Infrastructure for Gonzales isn’t the standard building term encompassing roads, pipes and wiring; rather, it’s a holistic term that also represents the cultural build-out.

“You have to build the right types of restaurants, the right environments, the right arts—and you can’t fake that; it has to grow organically,” he said. “That’s going to be our biggest challenge [in the Hub]: How to do you create a creative culture?”

The biggest challenge, some might say, is pulling off a viable Meriam Park project after New Urban Builders could not.

Gonzales admits he’s not a developer or a “trained urbanist”—two job titles that would seem beneficial when spearheading an urbanist development. Yet he’s also not just a T-shirt maker; he’s a civil engineer, and he hired a professional master planner.

While he may not be a builder—he calls himself and Grossman “builders of businesses”—he feels he understands why New Urban Builders’ work stopped.
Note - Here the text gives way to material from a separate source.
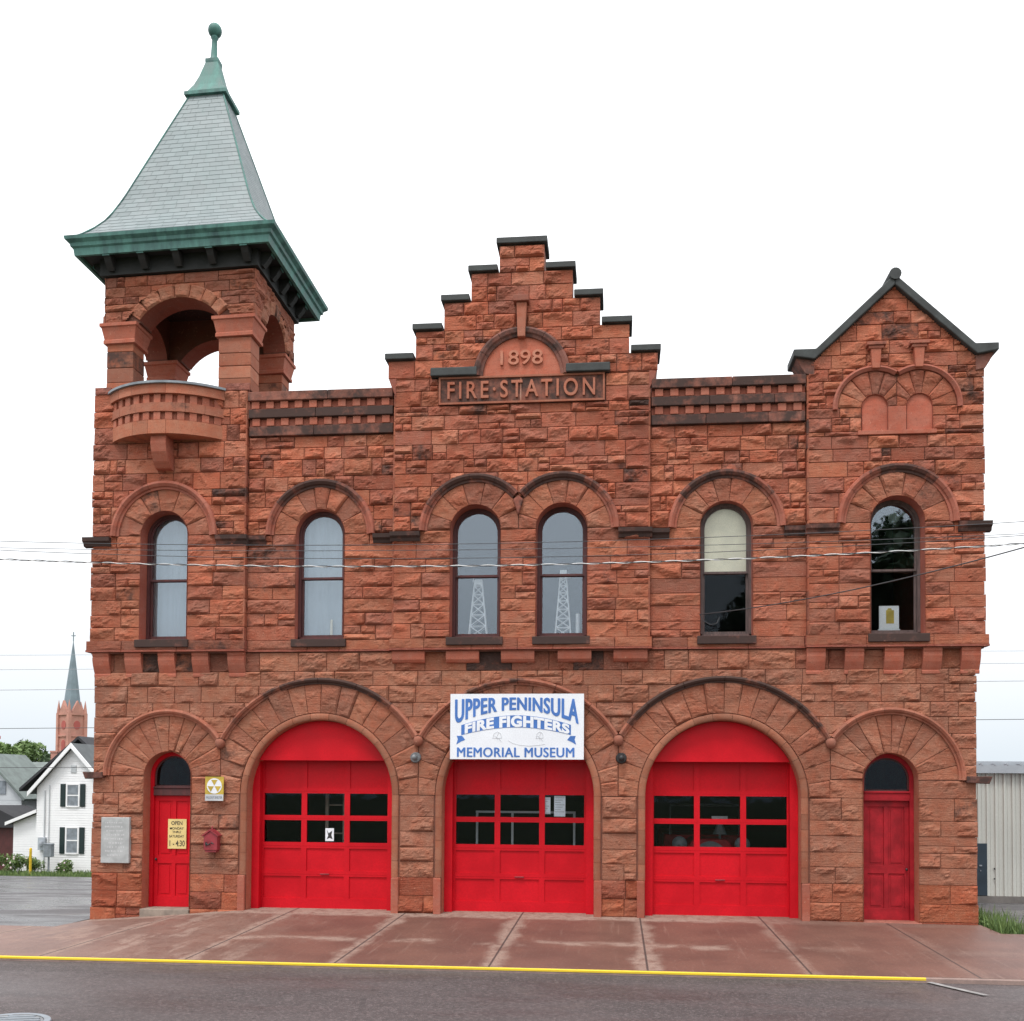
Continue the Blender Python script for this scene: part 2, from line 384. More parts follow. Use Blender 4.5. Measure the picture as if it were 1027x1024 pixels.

He said that project fell victim to an economic downturn, not a flawed concept.

“I’m fortunate to pick the project up at this point when it’s already entitled [i.e., authorized],” he said. “Tom DiGiovanni and his team [at New Urban Builders] did much of the time-intensive heavy lifting ….”

DiGiovanni, with partners, still owns a 24-acre parcel within Meriam Park’s boundaries that Gonzales said will be developed separately but in keeping with the new project. (DiGiovanni did not return a call by CN&R deadline.)

Mike Sawley, an associate planner at City Hall, said it’s hard to tell at this point exactly how Meriam Park Community will wind up, as all that’s been vetted are “lines on a subdivision map.”

Comparing concepts, Sawley described the new iteration of Meriam Park as having “a ‘build it and they will come’ mentality and ‘it will work because …’ there will be these various levels of rents and spaces that entrepreneurs can get into at that time, knowing it may progress to a bigger, higher use with more support and success down the road.

“The older vision was more like ‘we know successful places are built a certain way’—multistory with commercial space on the first floor, flex space on the second floor, residential on the third floor—and ‘the critical thing is how they’re built …’

“They’re two philosophies kind of angling in the same direction.”